■ What to do ■
Starting at the first line of the listing below, repeat each line up to and including the one containing "12).build('floor_flange', 'zinc', par, o)". Leave out pictures.

■ Data lines ■
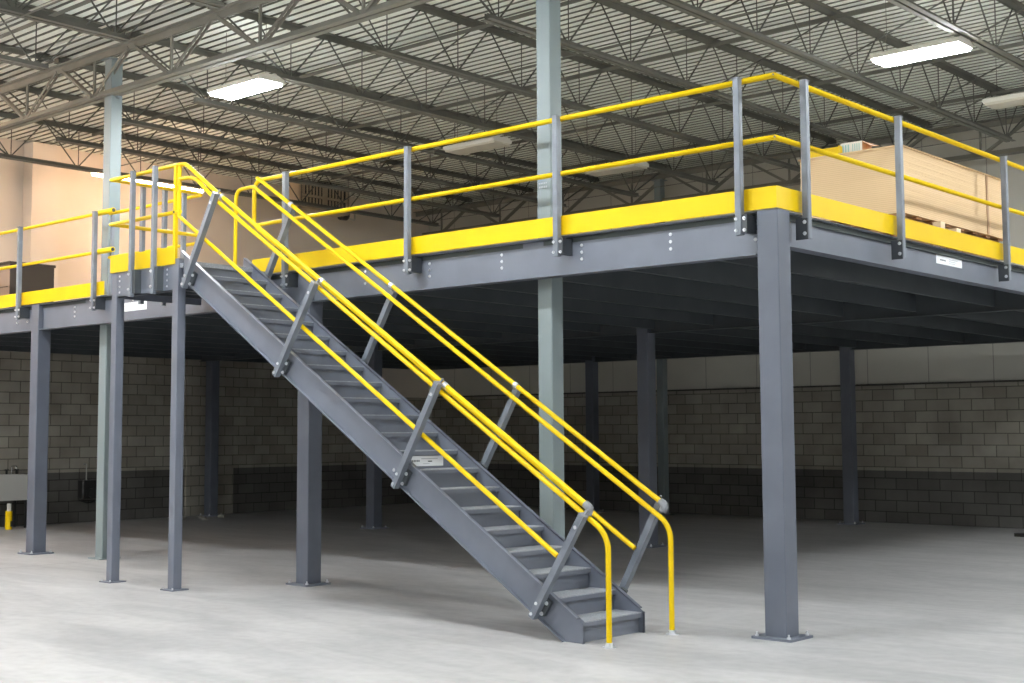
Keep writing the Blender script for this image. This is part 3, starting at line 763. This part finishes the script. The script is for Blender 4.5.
# far rails
HF = 0.045
hf = MB().tube(fillet([(-5.90,YRF,4.235), (-5.80,YRF,hz(-5.80)+HF), (-0.80,YRF,hz(-0.80)+HF)], 0.06), rs, 12).build('handrail', 'yellow', S, o)
gf = MB().tube(fillet([(-6.26,YRF,3.275), (-6.26,YRF,4.15), (-5.95,YRF,4.15), (-5.85,YRF,tz(-5.85)), (-0.715,YRF,tz(-0.715)+0.005), (-0.715,YRF,0.02)], 0.12, 6), rs, 12).build('guard_rail', 'yellow', S, o)
MB().tube([(-5.9,YRF,mz(-5.9)+0.078), (-1.06,YRF,mz(-1.06)+0.078)], rs*0.95, 12).build('mid_rail', 'yellow', S, o)
def sleeve(par, x, y, end=False):
    dv = Vector((1,0,-0.634)).normalized(); c = Vector((x,y,hz(x)+(HF if y == YRF else 0)))
    if end:
        b = MB(); b.tube(fillet([c-dv*0.01, c+dv*0.045, c+dv*0.05-dperp*0.05], 0.03, 4), 0.031, 12); b.build('end_elbow', 'cap', par, o)
    else:
        MB().cyl(c-dv*0.022, c+dv*0.022, 0.0265, 12).build('sleeve', 'zinc', par, o)
for p in neart[:3]: sleeve(hn, p[0]+0.03, YRN)
for p in fart[:3]: sleeve(hf, p[0]+0.03, YRF)
sleeve(hn, -0.89, YRN, True); sleeve(hf, -0.80, YRF, True)
for par, y in ((gn, YRN), (gf, YRF)):
    x = -0.69 if y == YRN else -0.715
    MB().cyl((x,y,0.0), (x,y,0.008), 0.05, 16).cyl((x,y,0.008), (x,y,0.035), 0.027, 12).build('floor_flange', 'zinc', par, o)

# ------------------------------------------------------------------ goods on the deck
bx0, bx1, by0, by1 = -1.13, -0.10, 2.50, 4.95
PT = 3.56
def pallet(z0, label):
    o = ((bx0+bx1)/2, (by0+by1)/2, z0)
    t = thing('pallet', o, label, 'pallet', 'pallets under the boards')
    h = (PT-3.2585)/2-0.001
    for k in range(8):
        y = by0+0.02+k*(by1-by0-0.16)/7
        MB().box(bx0+0.02, bx1-0.02, y, y+0.11, z0+h-0.02, z0+h).build('top_slat', 'wood', t, o)
    for x in (bx0+0.06, (bx0+bx1)/2-0.02, bx1-0.10):
        MB().box(x, x+0.04, by0+0.02, by1-0.03, z0+0.02, z0+h-0.02).build('stringer', 'wood', t, o)
    for y in (by0+0.02, (by0+by1)/2-0.05, by1-0.15):
        MB().box(bx0+0.02, bx1-0.02, y, y+0.10, z0, z0+0.02).build('bottom_slat', 'wood', t, o)
pallet(3.2585, 'wooden pallet on the deck, lower one under the tan boards')
pallet(3.2585+(PT-3.2585)/2, 'wooden pallet on the deck, upper one right under the tan boards')
o = (bx0, by0, PT)
t = thing('board_stack', ((bx0+bx1)/2, (by0+by1)/2, PT), 'tall strapped stack of tan fibreboard sheets on pallets behind the right guardrail', 'board stack')
oo = ((bx0+bx1)/2, (by0+by1)/2, PT)
nb = 32; hgt = 4.175-PT
m = MB()
for k in range(nb):
    j = random.uniform(-0.0015, 0.0015); j2 = random.uniform(-0.0015, 0.0015); z = PT+k*hgt/nb
    m.box(bx0+j, bx1+j, by0+j2, by1+j2, z, z+hgt/nb*0.97)
m.build('sheets', 'board', t, oo)
MB().box(bx0-0.015, bx1+0.015, by0-0.015, by1+0.01, 4.175, 4.190).build('cover_sheet', 'board', t, oo)
b = MB(); y = 4.46
b.box(bx1+0.006, bx1+0.010, y, y+0.045, PT, 4.19).box(bx0, bx1+0.010, y, y+0.045, 4.19, 4.194); b.build('strap', 'strap', t, oo)
for (y, z, wd) in ((2.92,3.545,0.30),(3.42,3.545,0.26)):
    pass
b1 = tag(MB().box(-0.06, 0.02, 3.06, 3.16, 3.2585, 3.525).build('timber_block', 'wood_end', None, (0,0,0)), 'pale timber block by the pallet edge, left of the two behind the toe board', 'timber block', 'timber blocks')
b1 = tag(MB().box(-0.06, 0.02, 3.42, 3.52, 3.2585, 3.50).build('timber_block', 'wood_end', None, (0,0,0)), 'pale timber block by the pallet edge, right of the two behind the toe board', 'timber block', 'timber blocks')
# yellow sheet bundle on top
tag(MB().prism([(-1.10,2.54),(-0.74,2.54),(-0.74,2.60),(-1.10,2.60)], 'z', 4.193, 4.27).box(-0.742,-0.735,2.535,2.61,4.193,4.28).build('toe_board_length', 'yellow', None, (0,0,0)),
    'short loose length of yellow toe board lying on the tan boards', 'steel length')
# carton
o = (-0.55, 2.85, 4.192)
t = thing('carton', o, 'small open cardboard box with a white printed label on top of the tan boards', 'cardboard box')
CX0, CX1, CY0, CY1, CZ = -0.80, -0.575, 2.70, 2.90, 4.330
MB().box(CX0, CX1, CY0, CY1, 4.194, CZ).build('body', 'carton', t, o)
MB().box(CX0, CX1, CY0-0.004, CY0, 4.197, CZ).build('label_panel', 'carton_white', t, o)
b = MB()
for k in range(3): b.box(CX0+0.02+k*0.028, CX0+0.036+k*0.028, CY0-0.006, CY0-0.004, 4.235, 4.31)
for k in range(4): b.box(CX0+0.125+k*0.022, CX0+0.134+k*0.022, CY0-0.006, CY0-0.004, 4.225, 4.31)
b.build('print', 'teal_ink', t, o)
def quad(b, a, c, d, e_, th=0.004):
    b.add([a,c,d,e_]+[tuple(Vector(p)+Vector((0,0,th))) for p in (a,c,d,e_)], [(0,1,2,3),(7,6,5,4),(0,4,5,1),(1,5,6,2),(2,6,7,3),(3,7,4,0)])
b = MB(); quad(b, (CX1,CY0,CZ-0.01),(CX1,CY1,CZ-0.01),(CX1+0.09,CY1-0.03,CZ-0.04),(CX1+0.10,CY0+0.01,CZ-0.07)); b.build('flap', 'carton', t, o)
b = MB(); quad(b, (CX0,CY0,CZ-0.01),(CX0,CY1,CZ-0.01),(CX0-0.08,CY1-0.02,CZ-0.03),(CX0-0.08,CY0+0.01,CZ-0.05)); b.build('flap', 'carton', t, o)
b = MB(); quad(b, (CX1,CY1,CZ),(CX0,CY1,CZ),(CX0+0.02,CY1+0.08,CZ+0.02),(CX1-0.02,CY1+0.08,CZ+0.02)); b.build('flap', 'carton', t, o)
# taupe box at far left
o = (-13.9, 1.15, 3.245)
t = thing('storage_box', o, 'taupe and dark brown storage box on the deck at the left edge', 'storage box')
MB().box(-14.9, -13.32, 0.80, 1.52, 3.2585, 4.08).build('body', 'brown_box', t, o)
MB().box(-13.32, -13.31, 0.80, 1.52, 3.26, 4.08).build('side_panel', 'brown_dark', t, o)
MB().box(-14.92, -13.30, 0.78, 1.54, 4.08, 4.12).build('lid', 'brown_dark', t, o)
MB().box(-14.85, -13.36, 0.792, 0.80, 3.74, 3.75).build('seam', 'brown_dark', t, o)

# ------------------------------------------------------------------ things at the left wall
# utility sink
o = (-15.65, 2.1, 0)
t = thing('utility_sink', o, 'pale grey floor-standing utility sink at the left edge by the block wall', 'sink')
m = MB(); x0, x1, y0, y1, z0, z1 = -15.95, -15.48, 1.35, 2.45, 0.46, 0.88
m.add([(x0,y0,z1),(x1,y0,z1),(x1,y1,z1),(x0,y1,z1),(x0+.04,y0+.04,z0),(x1-.04,y0+.04,z0),(x1-.04,y1-.04,z0),(x0+.04,y1-.04,z0),
       (x0+.04,y0+.04,z1),(x1-.04,y0+.04,z1),(x1-.04,y1-.04,z1),(x0+.04,y1-.04,z1),(x0+.08,y0+.08,z0+.05),(x1-.08,y0+.08,z0+.05),(x1-.08,y1-.08,z0+.05),(x0+.08,y1-.08,z0+.05)],
      [(0,1,5,4),(1,2,6,5),(2,3,7,6),(3,0,4,7),(4,5,6,7),(0,1,9,8),(1,2,10,9),(2,3,11,10),(3,0,8,11),(8,9,13,12),(9,10,14,13),(10,11,15,14),(11,8,12,15),(12,13,14,15)])
m.build('basin', 'basin', t, o)
for x in (x0+.06, x1-.06):
    for y in (y0+.08, y1-.08): MB().obox((x,y,0), (x,y,z0+.02), 0.03, 0.03, (0,1,0)).build('leg', 'black', t, o)
b = MB(); b.tube(fillet([(-15.90,2.3,0.88),(-15.90,2.3,1.02),(-15.75,2.3,1.02),(-15.75,2.3,0.97)], 0.04), 0.013, 8); b.build('faucet', 'chrome', t, o)
for dy in (-0.09, 0.09): MB().cyl((-15.90,2.3+dy,0.88), (-15.90,2.3+dy,0.95), 0.02, 8).cyl((-15.92,2.3+dy-0.03,0.955), (-15.88,2.3+dy+0.03,0.955), 0.008, 6).build('tap_handle', 'black', t, o)
MB().cyl((-15.7,1.9,0.46), (-15.7,1.9,0.12), 0.03, 10).build('drain_pipe', 'basin', t, o)
# yellow bollard-like floor cover beside the sink
t = thing('floor_bollard', (-15.36, 1.98, 0), 'short yellow post cover on the floor in front of the sink', 'bollard')
MB().cyl((0,0,0), (0,0,0.30), 0.055, 16).build('sleeve', 'yellow', t)
MB().cyl((0,0,0.30), (0,0,0.42), 0.035, 14).build('pipe', 'basin', t)
MB().box(0.03, 0.065, 0.0, 0.05, 0.05, 0.14).build('hose_tap', 'black', t)
# hose unit on the wall
o = (-15.98, 3.75, 0.45)
t = thing('wall_pump', o, 'small black pump unit with a thin pipe on the left block wall beside the sink', 'pump')
MB().bbox(-16.04, -15.86, 3.62, 3.93, 0.42, 0.74, 0.02).build('body', 'black', t, o)
MB().cyl((-15.86,3.78,0.52), (-15.80,3.78,0.52), 0.08, 14).build('motor', 'black', t, o)
MB().tube(fillet([(-15.95,3.74,0.70),(-15.95,3.74,1.02),(-16.04,3.74,1.02)], 0.03), 0.011, 8).build('pipe', 'conduit', t, o)
MB().tube(fillet([(-15.95,3.60,0.40),(-15.90,3.75,0.33),(-15.95,4.0,0.40)], 0.1), 0.012, 8).build('hose', 'black', t, o)
# unit heater hanging in front of the left wall
o = (-15.2, 8.4, 6.0)
t = thing('unit_heater', o, 'beige hanging unit heater with two rows of barred louvres behind the rail end', 'heater')
xw = -15.0
MB().box(xw-0.45, xw-0.02, 7.72, 9.03, 5.97, 6.50).build('housing', 'beige', t, o)
MB().box(xw-0.02, xw-0.012, 7.80, 8.95, 6.02, 6.46).build('backing', 'black', t, o)
b = MB()
for (a, c) in ((7.72,7.80),(8.33,8.42),(8.95,9.03)): b.box(xw-0.012, xw+0.02, a, c, 5.97, 6.50)
for (a, c) in ((5.97,6.02),(6.215,6.26),(6.45,6.50)): b.box(xw-0.012, xw+0.02, 7.72, 9.03, a, c)
b.build('frame', 'beige', t, o)
for k in range(12):
    y = 7.83+k*0.084 + (0.09 if k > 5 else 0)
    for (a, c) in ((6.03,6.205),(6.27,6.44)): MB().box(xw-0.012, xw+0.008, y, y+0.035, a, c).build('bar', 'beige', t, o)
MB().cyl((xw-0.25,9.03,6.02), (xw-0.25,9.18,6.02), 0.12, 14).build('motor', 'black', t, o)
MB().tube(fillet([(xw-0.25,9.18,5.98),(xw-0.25,9.42,5.92),(xw-0.25,9.42,6.10),(xw-0.25,9.7,6.10)], 0.06), 0.018, 8).build('pipe', 'conduit', t, o)
for y in (7.85, 8.9): MB().cyl((xw-0.23,y,6.50), (xw-0.23,y,6.60), 0.01, 6).build('hanger', 'wire', t, o)
# rubble on the floor
for i, (x, y, r) in enumerate(((-15.35,5.25,0.085),(-14.9,5.5,0.06),(-15.35,5.75,0.06),(-15.15,6.05,0.07),(-15.6,5.55,0.05))):
    import bmesh
    bm = bmesh.new(); bmesh.ops.create_icosphere(bm, subdivisions=2, radius=r)
    for v in bm.verts:
        v.co *= random.uniform(0.75, 1.15); v.co.z = max(v.co.z*0.6, -r*0.3)
    me = bpy.data.meshes.new('rubble_lump'); bm.to_mesh(me); bm.free(); me.materials.append(M['rubble'])
    ob = bpy.data.objects.new('rubble_lump', me); col.objects.link(ob); ob.location = (x, y, r*0.3)
    tag(ob, 'pale lump of rubble on the floor by the left wall, %s from the left' % ORD[i], 'rubble', 'rubble lumps')
# dark scrap at the right edge of the floor
tag(MB().prism([(-2.40,10.85),(-1.95,10.80),(-1.95,11.05),(-2.30,11.10)], 'z', 0, 0.05).build('floor_scrap', 'black', None, (0,0,0)), 'small dark flat scrap on the floor at the right edge', 'scrap')

# ------------------------------------------------------------------ world and view
wd = bpy.data.worlds.new('world'); C.world = wd; wd.use_nodes = True
wd.node_tree.nodes['Background'].inputs['Color'].default_value = (0.5, 0.55, 0.6, 1)
wd.node_tree.nodes['Background'].inputs['Strength'].default_value = 0.3
C.view_settings.view_transform = 'Standard'; C.view_settings.look = 'None'
C.view_settings.gamma = 1; C.view_settings.use_curve_mapping = False
C.view_settings.exposure = -0.22
C.cycles.use_denoising = True
C.cycles.max_bounces = 8; C.cycles.diffuse_bounces = 5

■ Reply to the task ■
Keep writing the Blender script for this image. This is part 3, starting at line 763. This part finishes the script. The script is for Blender 4.5.
# far rails
HF = 0.045
hf = MB().tube(fillet([(-5.90,YRF,4.235), (-5.80,YRF,hz(-5.80)+HF), (-0.80,YRF,hz(-0.80)+HF)], 0.06), rs, 12).build('handrail', 'yellow', S, o)
gf = MB().tube(fillet([(-6.26,YRF,3.275), (-6.26,YRF,4.15), (-5.95,YRF,4.15), (-5.85,YRF,tz(-5.85)), (-0.715,YRF,tz(-0.715)+0.005), (-0.715,YRF,0.02)], 0.12, 6), rs, 12).build('guard_rail', 'yellow', S, o)
MB().tube([(-5.9,YRF,mz(-5.9)+0.078), (-1.06,YRF,mz(-1.06)+0.078)], rs*0.95, 12).build('mid_rail', 'yellow', S, o)
def sleeve(par, x, y, end=False):
    dv = Vector((1,0,-0.634)).normalized(); c = Vector((x,y,hz(x)+(HF if y == YRF else 0)))
    if end:
        b = MB(); b.tube(fillet([c-dv*0.01, c+dv*0.045, c+dv*0.05-dperp*0.05], 0.03, 4), 0.031, 12); b.build('end_elbow', 'cap', par, o)
    else:
        MB().cyl(c-dv*0.022, c+dv*0.022, 0.0265, 12).build('sleeve', 'zinc', par, o)
for p in neart[:3]: sleeve(hn, p[0]+0.03, YRN)
for p in fart[:3]: sleeve(hf, p[0]+0.03, YRF)
sleeve(hn, -0.89, YRN, True); sleeve(hf, -0.80, YRF, True)
for par, y in ((gn, YRN), (gf, YRF)):
    x = -0.69 if y == YRN else -0.715
    MB().cyl((x,y,0.0), (x,y,0.008), 0.05, 16).cyl((x,y,0.008), (x,y,0.035), 0.027, 12).build('floor_flange', 'zinc', par, o)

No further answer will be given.